=== DIRECTIONS FOR THIS TASK ===
Gather up all lines that carry the word "objects".

=== DATASET SECTION ===
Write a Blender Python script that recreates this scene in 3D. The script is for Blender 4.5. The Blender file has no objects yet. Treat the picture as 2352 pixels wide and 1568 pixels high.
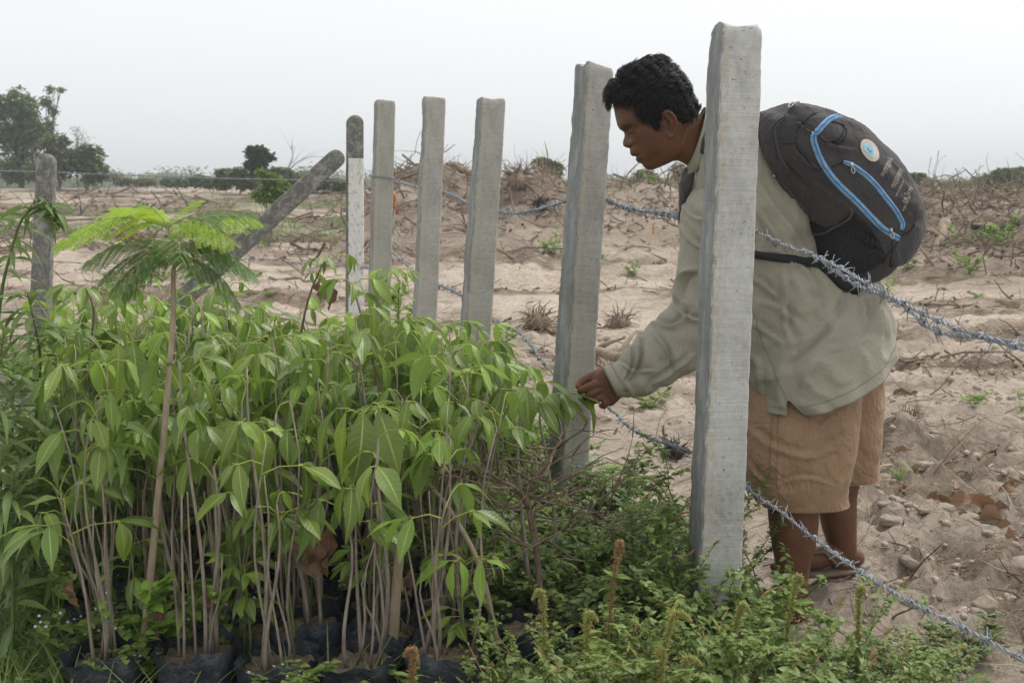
import bpy, bmesh, math, random
import numpy as np
from mathutils import Vector, Matrix, Quaternion
from mathutils.bvhtree import BVHTree

# ------------------------------------------------------------ camera, world, sun
SC = bpy.context.scene
COL = SC.collection
FW, FH = 2352.0, 1568.0
LENS = 40.0
FPX = LENS / 36.0 * FW
PITCH = math.atan((784 - 432) / FPX)
CAMH = 1.16
cam_d = bpy.data.cameras.new('camera')
cam = bpy.data.objects.new('camera', cam_d)
COL.objects.link(cam)
cam.location = (0, 0, CAMH)
cam.rotation_euler = (math.pi / 2 - PITCH, 0, 0)
cam_d.lens = LENS
cam_d.sensor_width = 36
cam_d.clip_start = 0.05
cam_d.clip_end = 3000
cam_d.dof.use_dof = True
cam_d.dof.focus_distance = 3.0
cam_d.dof.aperture_fstop = 9.0
SC.camera = cam

world = bpy.data.worlds.new('World')
SC.world = world
world.use_nodes = True
wn = world.node_tree
wn.nodes.clear()
SUN_EL, SUN_ROT = math.radians(58), math.radians(55)
sky = wn.nodes.new('ShaderNodeTexSky')
sky.sky_type = 'NISHITA'
sky.sun_disc = False
sky.sun_elevation = SUN_EL
sky.sun_rotation = SUN_ROT
sky.dust_density = 4
hsv = wn.nodes.new('ShaderNodeHueSaturation')
hsv.inputs['Saturation'].default_value = 0.1
bg1 = wn.nodes.new('ShaderNodeBackground'); bg1.inputs[1].default_value = 0.05
tc = wn.nodes.new('ShaderNodeTexCoord')
sep = wn.nodes.new('ShaderNodeSeparateXYZ')
nz = wn.nodes.new('ShaderNodeTexNoise'); nz.inputs['Scale'].default_value = 1.3; nz.inputs['Detail'].default_value = 2
ramp = wn.nodes.new('ShaderNodeValToRGB')
ramp.color_ramp.elements[0].position = 0.0
ramp.color_ramp.elements[0].color = (0.86, 0.885, 0.90, 1)
ramp.color_ramp.elements[1].position = 0.34
ramp.color_ramp.elements[1].color = (0.93, 0.95, 0.965, 1)
e = ramp.color_ramp.elements.new(1.0); e.color = (0.97, 0.99, 1.01, 1)
bg2 = wn.nodes.new('ShaderNodeBackground'); bg2.inputs[1].default_value = 0.76
add = wn.nodes.new('ShaderNodeAddShader')
wo = wn.nodes.new('ShaderNodeOutputWorld')
L = wn.links.new
L(sky.outputs[0], hsv.inputs['Color']); L(hsv.outputs[0], bg1.inputs[0])
L(tc.outputs['Generated'], sep.inputs[0])
mm = wn.nodes.new('ShaderNodeMath'); mm.operation = 'MULTIPLY_ADD'
L(tc.outputs['Generated'], nz.inputs['Vector'])
L(nz.outputs[0], mm.inputs[0]); mm.inputs[1].default_value = 0.06
L(sep.outputs[2], mm.inputs[2])
L(mm.outputs[0], ramp.inputs[0]); L(ramp.outputs[0], bg2.inputs[0])
L(bg1.outputs[0], add.inputs[0]); L(bg2.outputs[0], add.inputs[1]); L(add.outputs[0], wo.inputs[0])

sun_d = bpy.data.lights.new('sun', 'SUN')
sun_d.energy = 1.9
sun_d.angle = math.radians(18)
sun_d.color = (1.0, 0.95, 0.87)
sun = bpy.data.objects.new('sun', sun_d)
COL.objects.link(sun)
sd = Vector((math.sin(SUN_ROT) * math.cos(SUN_EL), math.cos(SUN_ROT) * math.cos(SUN_EL), math.sin(SUN_EL)))
sun.rotation_euler = sd.to_track_quat('Z', 'Y').to_euler()
sun.location = (20, 20, 40)

SC.view_settings.view_transform = 'Standard'
SC.view_settings.look = 'None'
SC.view_settings.exposure = 0.14
SC.view_settings.gamma = 1
SC.view_settings.use_curve_mapping = False
SC.render.engine = 'CYCLES'
SC.cycles.max_bounces = 8
SC.cycles.transparent_max_bounces = 8
SC.cycles.volume_bounces = 0
SC.cycles.use_denoising = True

# ------------------------------------------------------------ pixel helpers (points of the place, found from the photograph)
CA, SA = math.cos(PITCH), math.sin(PITCH)
def ray(x, y):
    a = (x - FW / 2) / FPX; b = (FH / 2 - y) / FPX
    return Vector((a, CA + b * SA, -SA + b * CA))
def PY(x, y, Y):
    d = ray(x, y)
    return Vector((0, 0, CAMH)) + d * (Y / d.y)
def XG(x, Y):            # world X of pixel column x on the ground at distance Y
    return (x - FW / 2) / FPX * (Y * CA + CAMH * SA)

RNG = random.Random(7)
NPR = np.random.RandomState(5)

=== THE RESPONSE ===
Write a Blender Python script that recreates this scene in 3D. The script is for Blender 4.5. The Blender file has no objects yet. Treat the picture as 2352 pixels wide and 1568 pixels high.
cam = bpy.data.objects.new('camera', cam_d)
COL.objects.link(cam)
sun = bpy.data.objects.new('sun', sun_d)
COL.objects.link(sun)